Kuşkusuz, İran’a savaş açılmasını “kaçınılmaz derecede” zorunlu hale getirecek olan yoğun propaganda ve dezenformasyon çalışmalarında gösterilecek olan performans ve başarı düzeyi “İran’a saldırıyı” özellikle ABD kamuoyu nazarında gerekli kılacağı için, meselenin medya boyutu çok önemli bir yer işgal etmeye başlamıştır. Bu bağlamda, ABD Başkanı George Bush’un son açıklamasında “El Kaide’nin yerine İran’ı koyması” hususu, İran’a saldırı sürecinin bir şekilde başlatıldığına net bir şekilde işaret etmektedir. İşin ilginç yönü; Başkan Bush’un bu çıkışı, dünyadaki çok sayıda düşünce kuruluşu tarafından birinci derecede öncelikli gündem maddeleri arasına girdirilirken, ülkemizdeki medya kuruluşları ile diğer ilgili odaklar nedense bu gelişmeye neredeyse hiç ilgi göstermemişlerdir.
Son derece hassas ve önemli bir gelişme için düğmeye basılmış olmasına rağmen, Türkiye kamuoyunun bu durumdan haberdar edilmemesini hiç de yabana atmamak gerekmektedir. Anlaşılan o ki; ABD-İsrail-AB egemen mihverinin İran’a düzenleyecekleri bir saldırıdan önce Türkiye ve diğer bölge ülkelerinin kamuoyları söz konusu saldırı veya işgal sürecine hazırlanmak isteniyor. öyle ise, bölge ülkelerindeki kamuoylarını yönlendirmek üzere, ciddi anlamda bir propaganda, dezenformasyon ve psikolojik kontrol faaliyetlerine hazırlıklı olmamız gerekmektedir.

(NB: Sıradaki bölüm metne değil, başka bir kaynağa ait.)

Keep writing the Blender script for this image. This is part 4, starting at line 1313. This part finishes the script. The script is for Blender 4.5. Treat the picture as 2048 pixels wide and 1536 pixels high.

Pek tabii olarak, özellikle İran kamuoyunu bölerek devlet ile millet arasına fitne tohumları saçma noktasında ABD-İsrail-AB mihverinin yapmakta oldukları örtülü operasyonlara daha da hız kazandırmaları söz konusu olabilir.
Aslında, egemen mihverin Türkiye üzerindeki ağırlığını ve kontrol gücünü hesaba katarsak; son aylarda Türkiye’de yaşanmakta olan siyasi istikrarsızlık ve sosyal kutuplaştırma girişimlerini de İran’a yapılması planlanan saldırıyla bağlantılı örtülü operasyonlar kapsamında değerlendirebiliriz. Gerçekten, soğuk savaş yıllarında Batı ittifakının (NATO’nun) ve dolayısıyla ABD’nin “güvenlik şemsiyesi” altına girdirilen Türkiye, iç ve dış politikasında neredeyse tamamen ABD’nin hegemonya mücadelesine destek vermeye uygun bir şekilde programlandırıldığı için, geçmişte yaşanan darbeler, toplumsal ve iktisadi krizler üzerinde söz konusu programlamanın belirleyici etkisi olduğu gibi, son aylarda yaşanan siyasal ve sosyal krizlerde de bu programlanma ve entegre davranış kalıplarının etkisi olduğunu çıkarsayabiliriz. Dolayısıyla, halihazırda ülkemizde yaşanmakta olan siyasi kriz, toplumsal gerginlik ve iktisadi sarsıntıyı “ABD-İsrail-AB egemen mihverinin İran’a saldırı planlarına altyapı oluşturma” ve AK Parti Hükümeti’ni bu sürece uyumlu davranmaya sevk etmeyle bağlantılı bir operasyon olarak değerlendirebiliriz. Bu noktada; oynanan oyunların bertaraf edilmesi ve sürecin ters istikamette yönlendirilebilmesi için Türkiye Cumhuriyeti Devleti ve Hükümeti’ne büyük sorumluluklar düşmektedir.